** What to do **
Restate each line of the listing exactly, without carrying over any pictures.

** Given information **
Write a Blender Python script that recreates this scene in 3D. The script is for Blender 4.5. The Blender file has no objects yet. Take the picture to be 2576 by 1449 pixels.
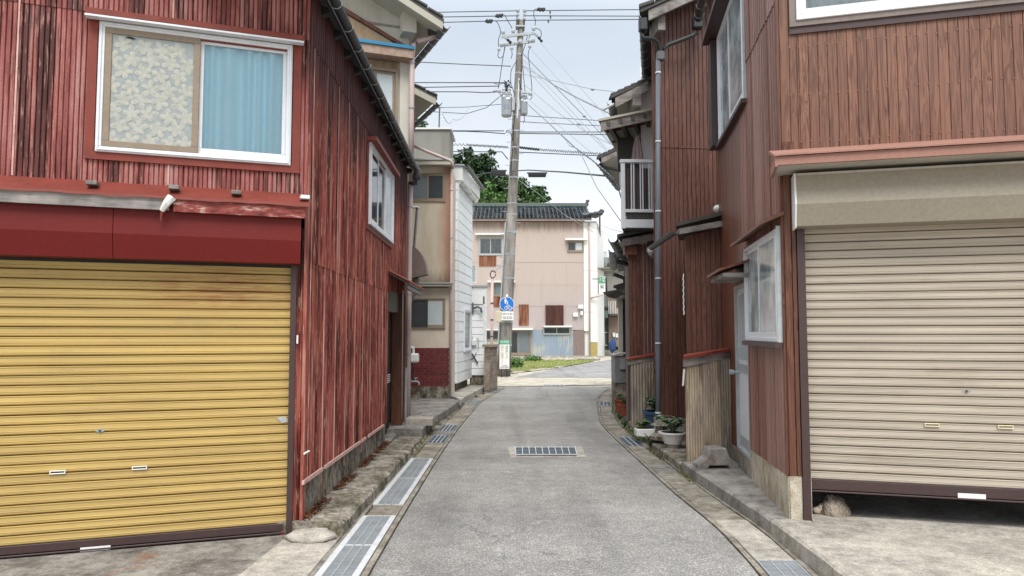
import bpy, bmesh, math, random
from mathutils import Vector, Matrix, noise as mnoise
random.seed(7)
SC = bpy.context.scene
COL = SC.collection
# ------------------------------------------------------------------ camera
CAMZ = 1.55; FPX = 1800.0; PITCH = math.atan(113.5/1800.0)
cam = bpy.data.cameras.new('camera'); camo = bpy.data.objects.new('camera', cam); COL.objects.link(camo)
camo.location = (0, 0, CAMZ); camo.rotation_euler = (math.pi/2+PITCH, 0, 0)
cam.sensor_width = 36; cam.lens = FPX/2576*36; cam.clip_end = 2000; cam.clip_start = .05
SC.camera = camo
# ------------------------------------------------------------------ light
EXPOSURE = 1.0
SUN_EL = math.radians(52); SUN_AZ = math.radians(176)   # compass style: 180 = behind the camera
w = bpy.data.worlds.new('World'); SC.world = w; w.use_nodes = True
nt = w.node_tree; nt.nodes.clear()
def wn(t, **k):
    n = nt.nodes.new(t)
    for a, b in k.items(): setattr(n, a, b)
    return n
bg = wn('ShaderNodeBackground'); wo = wn('ShaderNodeOutputWorld')
sky = wn('ShaderNodeTexSky', sky_type='NISHITA', sun_disc=False, sun_elevation=SUN_EL, sun_rotation=SUN_AZ, air_density=1.2, dust_density=3.0)
tc = wn('ShaderNodeTexCoord'); sep = wn('ShaderNodeSeparateXYZ'); nt.links.new(tc.outputs['Generated'], sep.inputs[0])
grad = wn('ShaderNodeValToRGB'); nt.links.new(sep.outputs['Z'], grad.inputs[0])
e = grad.color_ramp.elements
e[0].position = 0.0; e[0].color = (6.4, 6.5, 6.6, 1)
e[1].position = 1.0; e[1].color = (12.6, 13.0, 13.5, 1)
k = grad.color_ramp.elements.new(.15); k.color = (5.6, 5.8, 6.0, 1)
k = grad.color_ramp.elements.new(.25); k.color = (4.1, 4.45, 4.85, 1)
k = grad.color_ramp.elements.new(.40); k.color = (3.6, 4.0, 4.5, 1)
mp = wn('ShaderNodeMapping'); mp.inputs['Scale'].default_value = (1.2, 1.2, 3.2); nt.links.new(tc.outputs['Generated'], mp.inputs[0])
nz = wn('ShaderNodeTexNoise'); nz.inputs['Scale'].default_value = 1.8; nz.inputs['Detail'].default_value = 4; nz.inputs['Roughness'].default_value = .45
nt.links.new(mp.outputs[0], nz.inputs[0])
cr = wn('ShaderNodeValToRGB'); nt.links.new(nz.outputs[0], cr.inputs[0])
cr.color_ramp.elements[0].position = .35; cr.color_ramp.elements[0].color = (.86, .89, .93, 1)
cr.color_ramp.elements[1].position = .68; cr.color_ramp.elements[1].color = (1.14, 1.11, 1.07, 1)
mul = wn('ShaderNodeMixRGB', blend_type='MULTIPLY'); mul.inputs[0].default_value = 1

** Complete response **
Write a Blender Python script that recreates this scene in 3D. The script is for Blender 4.5. The Blender file has no objects yet. Take the picture to be 2576 by 1449 pixels.
import bpy, bmesh, math, random
from mathutils import Vector, Matrix, noise as mnoise
random.seed(7)
SC = bpy.context.scene
COL = SC.collection
# ------------------------------------------------------------------ camera
CAMZ = 1.55; FPX = 1800.0; PITCH = math.atan(113.5/1800.0)
cam = bpy.data.cameras.new('camera'); camo = bpy.data.objects.new('camera', cam); COL.objects.link(camo)
camo.location = (0, 0, CAMZ); camo.rotation_euler = (math.pi/2+PITCH, 0, 0)
cam.sensor_width = 36; cam.lens = FPX/2576*36; cam.clip_end = 2000; cam.clip_start = .05
SC.camera = camo
# ------------------------------------------------------------------ light
EXPOSURE = 1.0
SUN_EL = math.radians(52); SUN_AZ = math.radians(176)   # compass style: 180 = behind the camera
w = bpy.data.worlds.new('World'); SC.world = w; w.use_nodes = True
nt = w.node_tree; nt.nodes.clear()
def wn(t, **k):
    n = nt.nodes.new(t)
    for a, b in k.items(): setattr(n, a, b)
    return n
bg = wn('ShaderNodeBackground'); wo = wn('ShaderNodeOutputWorld')
sky = wn('ShaderNodeTexSky', sky_type='NISHITA', sun_disc=False, sun_elevation=SUN_EL, sun_rotation=SUN_AZ, air_density=1.2, dust_density=3.0)
tc = wn('ShaderNodeTexCoord'); sep = wn('ShaderNodeSeparateXYZ'); nt.links.new(tc.outputs['Generated'], sep.inputs[0])
grad = wn('ShaderNodeValToRGB'); nt.links.new(sep.outputs['Z'], grad.inputs[0])
e = grad.color_ramp.elements
e[0].position = 0.0; e[0].color = (6.4, 6.5, 6.6, 1)
e[1].position = 1.0; e[1].color = (12.6, 13.0, 13.5, 1)
k = grad.color_ramp.elements.new(.15); k.color = (5.6, 5.8, 6.0, 1)
k = grad.color_ramp.elements.new(.25); k.color = (4.1, 4.45, 4.85, 1)
k = grad.color_ramp.elements.new(.40); k.color = (3.6, 4.0, 4.5, 1)
mp = wn('ShaderNodeMapping'); mp.inputs['Scale'].default_value = (1.2, 1.2, 3.2); nt.links.new(tc.outputs['Generated'], mp.inputs[0])
nz = wn('ShaderNodeTexNoise'); nz.inputs['Scale'].default_value = 1.8; nz.inputs['Detail'].default_value = 4; nz.inputs['Roughness'].default_value = .45
nt.links.new(mp.outputs[0], nz.inputs[0])
cr = wn('ShaderNodeValToRGB'); nt.links.new(nz.outputs[0], cr.inputs[0])
cr.color_ramp.elements[0].position = .35; cr.color_ramp.elements[0].color = (.86, .89, .93, 1)
cr.color_ramp.elements[1].position = .68; cr.color_ramp.elements[1].color = (1.14, 1.11, 1.07, 1)
mul = wn('ShaderNodeMixRGB', blend_type='MULTIPLY'); mul.inputs[0].default_value = 1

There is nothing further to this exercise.